Gold crystallises in ccp structure. The number of voids present in 197 g of gold will be [Au = 197]

To determine the number of voids present in 197 g of gold (Au) which crystallizes in a close-packed structure (CCP or FCC), we can follow these steps: ### Step-by-Step Solution: 1. **Calculate the number of moles of gold:** \[ \text{Number of moles} = \frac{\text{Given mass}}{\text{Molar mass}} = \frac{197 \, \text{g}}{197 \, \text{g/mol}} = 1 \, \text{mol} \] 2. **Determine the number of atoms in 1 mole of gold:** \[ \text{Number of atoms} = N_A = 6.022 \times 10^{23} \, \text{atoms} \] Here, \(N_A\) is Avogadro's number. 3. **Identify the structure type:** Gold crystallizes in a close-packed structure, which is a face-centered cubic (FCC) structure. 4. **Calculate the number of atoms per unit cell in FCC:** In FCC, there are 4 atoms per unit cell.
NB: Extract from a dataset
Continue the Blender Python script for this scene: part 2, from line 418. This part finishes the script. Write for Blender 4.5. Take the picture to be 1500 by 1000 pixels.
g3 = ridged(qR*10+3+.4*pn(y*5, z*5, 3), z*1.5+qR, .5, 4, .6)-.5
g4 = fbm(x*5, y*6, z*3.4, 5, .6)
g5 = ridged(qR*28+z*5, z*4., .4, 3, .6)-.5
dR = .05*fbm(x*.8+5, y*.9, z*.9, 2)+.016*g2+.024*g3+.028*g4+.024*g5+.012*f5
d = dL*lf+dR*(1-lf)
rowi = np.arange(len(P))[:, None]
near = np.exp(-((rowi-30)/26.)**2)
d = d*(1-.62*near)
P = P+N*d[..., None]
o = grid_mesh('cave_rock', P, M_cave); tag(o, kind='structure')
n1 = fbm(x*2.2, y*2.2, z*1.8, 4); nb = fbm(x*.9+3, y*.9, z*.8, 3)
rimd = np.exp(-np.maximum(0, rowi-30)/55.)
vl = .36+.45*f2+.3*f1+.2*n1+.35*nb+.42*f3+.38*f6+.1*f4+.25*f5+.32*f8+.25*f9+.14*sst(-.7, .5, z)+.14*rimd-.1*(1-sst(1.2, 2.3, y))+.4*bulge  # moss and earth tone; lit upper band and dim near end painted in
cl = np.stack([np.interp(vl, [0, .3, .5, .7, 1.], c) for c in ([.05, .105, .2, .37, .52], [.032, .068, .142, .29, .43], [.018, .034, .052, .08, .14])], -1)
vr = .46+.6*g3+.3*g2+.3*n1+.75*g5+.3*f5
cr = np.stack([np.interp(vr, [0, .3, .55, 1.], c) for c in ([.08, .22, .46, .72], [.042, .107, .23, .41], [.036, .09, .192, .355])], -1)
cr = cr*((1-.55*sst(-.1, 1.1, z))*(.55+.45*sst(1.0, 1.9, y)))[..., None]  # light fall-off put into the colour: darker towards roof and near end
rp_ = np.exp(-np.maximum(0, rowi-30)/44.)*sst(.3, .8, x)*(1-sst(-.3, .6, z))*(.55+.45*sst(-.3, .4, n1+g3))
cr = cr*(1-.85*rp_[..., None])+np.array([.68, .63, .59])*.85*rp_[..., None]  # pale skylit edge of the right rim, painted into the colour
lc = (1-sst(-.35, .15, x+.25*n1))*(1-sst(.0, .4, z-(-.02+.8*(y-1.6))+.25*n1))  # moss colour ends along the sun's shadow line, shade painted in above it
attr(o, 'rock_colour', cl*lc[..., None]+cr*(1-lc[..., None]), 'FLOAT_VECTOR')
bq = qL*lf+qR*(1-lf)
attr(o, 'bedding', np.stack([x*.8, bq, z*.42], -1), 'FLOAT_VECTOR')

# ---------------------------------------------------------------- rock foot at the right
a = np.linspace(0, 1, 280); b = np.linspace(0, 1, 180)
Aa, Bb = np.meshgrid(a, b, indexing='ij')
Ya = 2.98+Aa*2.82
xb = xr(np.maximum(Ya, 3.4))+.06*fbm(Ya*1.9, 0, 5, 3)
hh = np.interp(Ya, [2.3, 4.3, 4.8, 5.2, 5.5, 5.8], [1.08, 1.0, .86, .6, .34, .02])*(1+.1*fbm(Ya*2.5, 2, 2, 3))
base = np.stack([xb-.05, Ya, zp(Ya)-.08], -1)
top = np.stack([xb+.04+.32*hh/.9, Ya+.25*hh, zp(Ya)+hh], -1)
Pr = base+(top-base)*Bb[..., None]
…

Therefore, \(n = 4\). 5. **Calculate the number of voids in the FCC structure:** - The number of octahedral voids = \(n\) - The number of tetrahedral voids = \(2n\) - Total voids = \(n + 2n = 3n\) 6. **Substitute \(n\) with the number of atoms:** Since we have 1 mole of gold, the total number of atoms is \(N_A\): \[ \text{Total voids} = 3n = 3 \times N_A = 3 \times 6.022 \times 10^{23} \, \text{voids} \] 7. **Final result:** The total number of voids in 197 g of gold is: \[ 3N_A = 3 \times 6.022 \times 10^{23} \approx 1.8066 \times 10^{24} \, \text{voids} \] ### Conclusion: The number of voids present in 197 g of gold is \(3N_A\).